→ Given problem
Only the lines from the start up to and including the line containing "SC.camera = co" should be repeated, word for word.

→ Source data
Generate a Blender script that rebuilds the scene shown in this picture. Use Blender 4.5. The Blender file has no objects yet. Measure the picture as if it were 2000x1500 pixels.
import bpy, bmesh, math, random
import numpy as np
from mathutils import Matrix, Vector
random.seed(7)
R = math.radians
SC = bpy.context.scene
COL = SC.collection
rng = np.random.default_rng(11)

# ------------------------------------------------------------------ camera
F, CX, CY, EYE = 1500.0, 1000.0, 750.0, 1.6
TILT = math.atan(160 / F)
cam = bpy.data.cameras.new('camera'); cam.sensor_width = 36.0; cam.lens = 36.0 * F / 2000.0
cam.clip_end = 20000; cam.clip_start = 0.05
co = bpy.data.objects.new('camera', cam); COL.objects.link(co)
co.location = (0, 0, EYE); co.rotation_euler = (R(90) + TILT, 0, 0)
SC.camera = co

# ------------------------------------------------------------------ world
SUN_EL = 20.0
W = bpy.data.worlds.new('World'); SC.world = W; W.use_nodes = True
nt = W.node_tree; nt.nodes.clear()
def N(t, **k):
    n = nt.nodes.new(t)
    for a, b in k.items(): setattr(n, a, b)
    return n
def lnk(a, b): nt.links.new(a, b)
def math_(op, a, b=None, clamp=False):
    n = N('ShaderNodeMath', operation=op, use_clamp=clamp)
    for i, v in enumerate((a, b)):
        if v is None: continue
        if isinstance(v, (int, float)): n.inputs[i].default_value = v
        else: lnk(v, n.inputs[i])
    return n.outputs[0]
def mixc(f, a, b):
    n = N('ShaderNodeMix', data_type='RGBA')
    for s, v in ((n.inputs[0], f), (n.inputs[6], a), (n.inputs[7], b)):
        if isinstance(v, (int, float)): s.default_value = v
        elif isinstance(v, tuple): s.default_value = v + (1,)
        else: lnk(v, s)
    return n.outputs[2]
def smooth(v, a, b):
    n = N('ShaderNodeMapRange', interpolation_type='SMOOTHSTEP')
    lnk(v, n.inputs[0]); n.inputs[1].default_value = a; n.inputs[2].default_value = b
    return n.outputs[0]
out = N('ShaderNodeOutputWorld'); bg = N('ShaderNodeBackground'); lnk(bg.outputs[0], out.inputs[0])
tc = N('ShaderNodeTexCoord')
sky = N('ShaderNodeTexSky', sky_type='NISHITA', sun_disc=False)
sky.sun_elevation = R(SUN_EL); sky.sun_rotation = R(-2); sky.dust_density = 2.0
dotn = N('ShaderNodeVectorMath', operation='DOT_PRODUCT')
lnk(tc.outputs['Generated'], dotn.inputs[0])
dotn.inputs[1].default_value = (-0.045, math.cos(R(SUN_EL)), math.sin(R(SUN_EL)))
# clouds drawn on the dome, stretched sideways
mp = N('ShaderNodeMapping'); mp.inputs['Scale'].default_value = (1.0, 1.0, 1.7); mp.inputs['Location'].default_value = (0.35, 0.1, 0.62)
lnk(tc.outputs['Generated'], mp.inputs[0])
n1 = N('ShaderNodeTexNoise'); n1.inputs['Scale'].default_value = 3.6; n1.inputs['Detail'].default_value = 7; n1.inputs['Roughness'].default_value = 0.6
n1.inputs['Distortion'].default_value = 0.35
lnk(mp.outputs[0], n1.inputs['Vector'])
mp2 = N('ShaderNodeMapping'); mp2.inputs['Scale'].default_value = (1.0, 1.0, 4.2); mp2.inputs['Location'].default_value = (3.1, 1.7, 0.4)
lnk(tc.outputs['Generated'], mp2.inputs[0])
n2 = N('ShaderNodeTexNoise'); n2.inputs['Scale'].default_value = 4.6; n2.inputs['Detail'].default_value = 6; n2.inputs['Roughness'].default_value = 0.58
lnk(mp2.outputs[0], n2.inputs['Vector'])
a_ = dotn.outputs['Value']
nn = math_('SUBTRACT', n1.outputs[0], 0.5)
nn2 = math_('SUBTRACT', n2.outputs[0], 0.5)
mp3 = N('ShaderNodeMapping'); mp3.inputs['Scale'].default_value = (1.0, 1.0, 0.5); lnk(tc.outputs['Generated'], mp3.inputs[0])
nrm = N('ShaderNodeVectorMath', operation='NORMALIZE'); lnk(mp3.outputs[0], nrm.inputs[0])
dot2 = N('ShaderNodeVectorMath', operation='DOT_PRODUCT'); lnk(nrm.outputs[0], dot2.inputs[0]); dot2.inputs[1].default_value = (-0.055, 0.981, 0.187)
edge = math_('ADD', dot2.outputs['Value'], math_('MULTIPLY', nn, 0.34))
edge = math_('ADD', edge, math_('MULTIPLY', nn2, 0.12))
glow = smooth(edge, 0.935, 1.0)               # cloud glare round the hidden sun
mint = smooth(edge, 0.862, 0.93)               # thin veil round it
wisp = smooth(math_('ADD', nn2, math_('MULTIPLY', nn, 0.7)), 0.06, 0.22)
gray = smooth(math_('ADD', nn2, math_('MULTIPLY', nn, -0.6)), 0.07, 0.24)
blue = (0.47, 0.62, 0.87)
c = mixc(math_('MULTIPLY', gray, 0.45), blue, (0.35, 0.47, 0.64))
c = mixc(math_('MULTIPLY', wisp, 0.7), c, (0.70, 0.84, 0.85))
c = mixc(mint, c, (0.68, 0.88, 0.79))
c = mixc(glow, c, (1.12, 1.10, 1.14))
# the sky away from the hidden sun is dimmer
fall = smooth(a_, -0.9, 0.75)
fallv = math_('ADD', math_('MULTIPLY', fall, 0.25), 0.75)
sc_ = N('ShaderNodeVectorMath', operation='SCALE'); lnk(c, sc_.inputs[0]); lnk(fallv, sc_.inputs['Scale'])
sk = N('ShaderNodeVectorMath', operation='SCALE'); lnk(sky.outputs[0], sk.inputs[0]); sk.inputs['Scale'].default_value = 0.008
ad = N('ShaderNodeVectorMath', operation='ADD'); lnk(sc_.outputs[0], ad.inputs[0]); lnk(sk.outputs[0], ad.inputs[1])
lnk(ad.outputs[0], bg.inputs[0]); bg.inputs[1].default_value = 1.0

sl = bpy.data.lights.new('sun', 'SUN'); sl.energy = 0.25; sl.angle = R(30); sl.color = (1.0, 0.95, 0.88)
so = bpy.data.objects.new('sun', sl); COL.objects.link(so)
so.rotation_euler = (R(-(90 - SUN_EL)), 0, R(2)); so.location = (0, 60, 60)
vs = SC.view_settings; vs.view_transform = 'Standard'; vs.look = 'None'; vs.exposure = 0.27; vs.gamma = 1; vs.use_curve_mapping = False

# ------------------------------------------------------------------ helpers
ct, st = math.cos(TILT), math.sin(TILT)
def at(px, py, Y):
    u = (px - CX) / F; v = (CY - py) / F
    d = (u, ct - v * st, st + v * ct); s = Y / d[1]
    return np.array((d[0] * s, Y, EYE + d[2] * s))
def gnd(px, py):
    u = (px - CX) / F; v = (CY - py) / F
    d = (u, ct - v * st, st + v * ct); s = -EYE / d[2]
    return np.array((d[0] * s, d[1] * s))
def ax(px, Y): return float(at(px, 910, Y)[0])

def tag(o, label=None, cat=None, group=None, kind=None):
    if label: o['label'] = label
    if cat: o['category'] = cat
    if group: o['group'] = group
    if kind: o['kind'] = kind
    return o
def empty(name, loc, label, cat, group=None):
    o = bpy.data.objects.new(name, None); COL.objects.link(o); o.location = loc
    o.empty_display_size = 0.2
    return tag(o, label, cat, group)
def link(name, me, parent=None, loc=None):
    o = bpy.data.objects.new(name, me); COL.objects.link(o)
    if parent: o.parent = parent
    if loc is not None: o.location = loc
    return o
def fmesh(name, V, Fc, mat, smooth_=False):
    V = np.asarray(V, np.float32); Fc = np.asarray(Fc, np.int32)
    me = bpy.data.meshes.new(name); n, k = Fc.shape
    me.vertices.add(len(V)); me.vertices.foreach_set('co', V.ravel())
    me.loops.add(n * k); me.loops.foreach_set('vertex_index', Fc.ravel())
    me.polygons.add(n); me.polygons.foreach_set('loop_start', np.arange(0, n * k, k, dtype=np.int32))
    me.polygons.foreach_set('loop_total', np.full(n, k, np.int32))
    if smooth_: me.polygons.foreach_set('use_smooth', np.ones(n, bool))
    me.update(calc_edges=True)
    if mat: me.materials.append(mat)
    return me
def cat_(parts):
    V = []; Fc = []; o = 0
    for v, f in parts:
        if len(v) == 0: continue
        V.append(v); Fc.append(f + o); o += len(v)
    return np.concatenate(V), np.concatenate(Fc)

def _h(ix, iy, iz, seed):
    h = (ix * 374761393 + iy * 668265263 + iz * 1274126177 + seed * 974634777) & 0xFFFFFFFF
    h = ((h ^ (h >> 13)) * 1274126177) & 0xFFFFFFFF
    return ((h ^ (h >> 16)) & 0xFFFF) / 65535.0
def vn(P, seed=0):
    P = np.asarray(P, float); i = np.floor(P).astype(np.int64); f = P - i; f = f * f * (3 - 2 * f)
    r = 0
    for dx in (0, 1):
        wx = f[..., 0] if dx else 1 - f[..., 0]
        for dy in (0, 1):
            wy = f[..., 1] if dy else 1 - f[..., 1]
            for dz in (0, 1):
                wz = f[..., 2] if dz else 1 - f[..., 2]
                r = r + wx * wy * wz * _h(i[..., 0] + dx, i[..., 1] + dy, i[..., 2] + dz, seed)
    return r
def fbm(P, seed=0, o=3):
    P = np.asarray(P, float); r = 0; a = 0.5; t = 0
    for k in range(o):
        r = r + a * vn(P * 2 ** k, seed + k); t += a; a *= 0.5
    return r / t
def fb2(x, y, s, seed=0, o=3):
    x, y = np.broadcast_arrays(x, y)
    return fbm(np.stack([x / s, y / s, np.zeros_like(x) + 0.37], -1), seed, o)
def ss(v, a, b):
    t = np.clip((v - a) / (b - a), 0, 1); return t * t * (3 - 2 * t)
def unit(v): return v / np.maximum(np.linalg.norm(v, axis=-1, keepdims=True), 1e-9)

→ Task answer
Generate a Blender script that rebuilds the scene shown in this picture. Use Blender 4.5. The Blender file has no objects yet. Measure the picture as if it were 2000x1500 pixels.
import bpy, bmesh, math, random
import numpy as np
from mathutils import Matrix, Vector
random.seed(7)
R = math.radians
SC = bpy.context.scene
COL = SC.collection
rng = np.random.default_rng(11)

# ------------------------------------------------------------------ camera
F, CX, CY, EYE = 1500.0, 1000.0, 750.0, 1.6
TILT = math.atan(160 / F)
cam = bpy.data.cameras.new('camera'); cam.sensor_width = 36.0; cam.lens = 36.0 * F / 2000.0
cam.clip_end = 20000; cam.clip_start = 0.05
co = bpy.data.objects.new('camera', cam); COL.objects.link(co)
co.location = (0, 0, EYE); co.rotation_euler = (R(90) + TILT, 0, 0)
SC.camera = co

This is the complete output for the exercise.